I was at a retreat two years before where a woman in the audience confronted one of the leaders about her imperfect physical recovery. Would someone confront me about some aspect of my recovery? Was I comfortable doing this service? No.

I could only give what I had been given, and only to the level of my ability. I’d committed to this service and had to surrender to that commitment. I had to feel my discomfort and fear and take the next right step. So I packed, prepared, and found my passport.

Toward the end of the retreat, I found myself deciding it was time to worry about my drive home. Odd, I was choosing to worry. What was that about? Another way to keep myself distracted? Under the illusion of control? Out of God’s hands?

I realized that I had confused God with myself for most of my adult life. I didn’t trust God, a God that was once the Big Foot in the sky, ready to stomp whenever I made a mistake. In fact, what was really stomping on me were my expectations and perfectionism—my self, or my ego. Self was trying to keep me fitting in with my environment, which was quite controlled and a tad crazy.

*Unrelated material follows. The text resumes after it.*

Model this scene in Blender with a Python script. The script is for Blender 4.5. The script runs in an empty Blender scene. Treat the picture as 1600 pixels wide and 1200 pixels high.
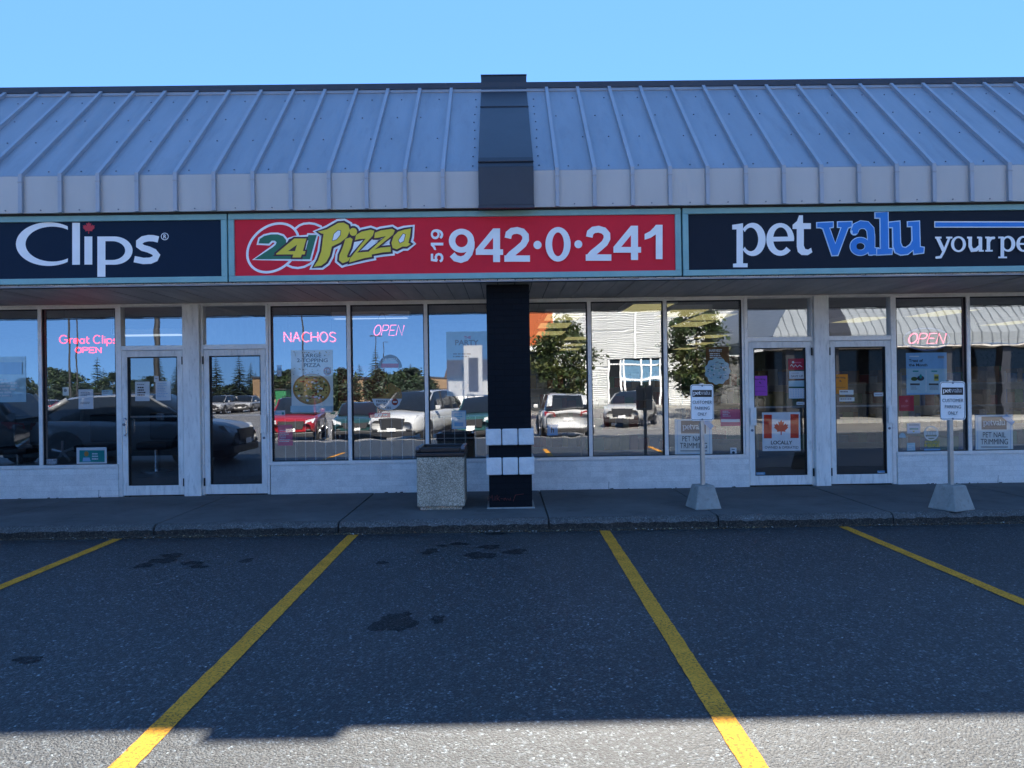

I was master of my environment (as much as we can be, which isn’t a lot) for a long time. Like compulsive overeating, which was a tool for coping, my ego self became too rusted to be effective. In fact, it was broken. The safety of my self had become, like my compulsive eating, a painful way of life, a self-imposed exile from the spirit and a last-ditch effort at complete control.

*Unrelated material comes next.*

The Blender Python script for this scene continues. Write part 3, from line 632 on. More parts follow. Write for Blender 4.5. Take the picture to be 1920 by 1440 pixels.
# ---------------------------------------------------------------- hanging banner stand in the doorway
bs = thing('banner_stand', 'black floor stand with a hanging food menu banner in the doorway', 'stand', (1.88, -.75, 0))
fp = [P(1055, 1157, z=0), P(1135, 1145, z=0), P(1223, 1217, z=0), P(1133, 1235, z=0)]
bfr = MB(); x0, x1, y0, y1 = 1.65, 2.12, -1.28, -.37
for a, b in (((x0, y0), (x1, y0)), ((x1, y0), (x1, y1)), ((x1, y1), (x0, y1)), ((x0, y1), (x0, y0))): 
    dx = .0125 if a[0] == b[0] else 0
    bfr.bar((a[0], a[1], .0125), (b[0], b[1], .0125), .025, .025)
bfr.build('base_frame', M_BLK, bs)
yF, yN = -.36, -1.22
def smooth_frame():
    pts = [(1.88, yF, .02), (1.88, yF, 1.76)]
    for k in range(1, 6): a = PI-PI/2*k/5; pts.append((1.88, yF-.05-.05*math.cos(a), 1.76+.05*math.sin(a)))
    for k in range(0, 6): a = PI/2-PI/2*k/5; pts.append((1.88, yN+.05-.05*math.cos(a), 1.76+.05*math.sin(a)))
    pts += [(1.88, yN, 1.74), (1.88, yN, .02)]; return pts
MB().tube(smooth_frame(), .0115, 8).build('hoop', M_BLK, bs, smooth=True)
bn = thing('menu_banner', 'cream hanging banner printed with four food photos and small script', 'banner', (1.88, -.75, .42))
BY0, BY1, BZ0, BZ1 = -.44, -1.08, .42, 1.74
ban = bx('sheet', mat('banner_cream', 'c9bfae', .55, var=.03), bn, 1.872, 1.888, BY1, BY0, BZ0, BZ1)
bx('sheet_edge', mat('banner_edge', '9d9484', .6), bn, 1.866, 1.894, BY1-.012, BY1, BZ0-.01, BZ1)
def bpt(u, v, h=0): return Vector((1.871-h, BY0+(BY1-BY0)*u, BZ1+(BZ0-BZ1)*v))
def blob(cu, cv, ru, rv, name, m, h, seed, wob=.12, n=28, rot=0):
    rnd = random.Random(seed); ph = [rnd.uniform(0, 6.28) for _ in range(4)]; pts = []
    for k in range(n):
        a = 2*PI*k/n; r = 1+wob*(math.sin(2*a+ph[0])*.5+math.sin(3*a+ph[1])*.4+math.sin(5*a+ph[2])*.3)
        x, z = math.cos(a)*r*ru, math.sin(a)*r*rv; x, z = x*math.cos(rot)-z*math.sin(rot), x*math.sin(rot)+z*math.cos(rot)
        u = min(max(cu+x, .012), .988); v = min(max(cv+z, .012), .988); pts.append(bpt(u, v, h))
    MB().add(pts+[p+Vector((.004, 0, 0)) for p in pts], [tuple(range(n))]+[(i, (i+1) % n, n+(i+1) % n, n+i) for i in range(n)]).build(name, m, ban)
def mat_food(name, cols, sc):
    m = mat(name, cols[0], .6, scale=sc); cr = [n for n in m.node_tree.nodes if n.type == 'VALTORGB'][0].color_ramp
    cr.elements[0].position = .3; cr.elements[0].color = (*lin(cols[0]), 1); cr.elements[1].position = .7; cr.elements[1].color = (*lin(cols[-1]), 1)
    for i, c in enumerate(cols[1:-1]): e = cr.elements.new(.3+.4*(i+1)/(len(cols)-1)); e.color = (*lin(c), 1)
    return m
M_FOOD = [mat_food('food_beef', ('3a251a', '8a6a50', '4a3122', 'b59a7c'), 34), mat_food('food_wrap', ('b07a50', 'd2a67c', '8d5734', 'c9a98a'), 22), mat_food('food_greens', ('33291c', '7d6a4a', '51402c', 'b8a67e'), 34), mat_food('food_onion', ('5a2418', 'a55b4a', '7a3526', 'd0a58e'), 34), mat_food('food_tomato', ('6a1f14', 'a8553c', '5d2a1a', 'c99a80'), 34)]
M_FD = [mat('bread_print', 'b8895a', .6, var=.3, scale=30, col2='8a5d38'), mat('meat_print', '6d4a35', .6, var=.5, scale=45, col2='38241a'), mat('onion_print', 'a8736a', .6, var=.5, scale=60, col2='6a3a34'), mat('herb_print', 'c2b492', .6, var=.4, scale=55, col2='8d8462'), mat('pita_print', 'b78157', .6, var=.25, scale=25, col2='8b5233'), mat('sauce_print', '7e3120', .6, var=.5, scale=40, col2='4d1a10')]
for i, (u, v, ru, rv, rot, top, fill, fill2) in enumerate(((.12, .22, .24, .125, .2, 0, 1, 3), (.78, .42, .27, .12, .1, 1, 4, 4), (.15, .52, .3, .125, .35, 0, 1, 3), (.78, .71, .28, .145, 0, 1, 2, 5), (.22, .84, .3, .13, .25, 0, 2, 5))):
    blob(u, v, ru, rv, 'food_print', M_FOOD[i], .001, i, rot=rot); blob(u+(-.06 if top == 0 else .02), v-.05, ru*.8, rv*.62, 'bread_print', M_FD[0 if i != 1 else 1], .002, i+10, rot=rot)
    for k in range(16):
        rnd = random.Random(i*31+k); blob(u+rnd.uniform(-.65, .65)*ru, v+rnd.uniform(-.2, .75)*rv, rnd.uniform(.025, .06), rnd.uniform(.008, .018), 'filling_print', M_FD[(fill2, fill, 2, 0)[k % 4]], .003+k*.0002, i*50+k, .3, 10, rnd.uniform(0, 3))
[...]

If my self was not God, then what was God? How could I get out of my own way and leave space for God? And then leave more space? I used to think this was too religious, but the Big Book was right again: The solution is spiritual, and we all get to define God for ourselves.

After the retreat, I dreaded going back to work. But when I arrived I discovered that I’d been assigned pleasant duties for four hours per day. And on my drive in, a truck’s bumper had my nickname scrawled on it in chalk. God was there, letting me know that she, he, or it was present.

I left to lead a retreat and returned with gut-deep insights and answers, peace and clarity, and a bunch of new friends. I am sure there is more for me—that still small voice once told me so.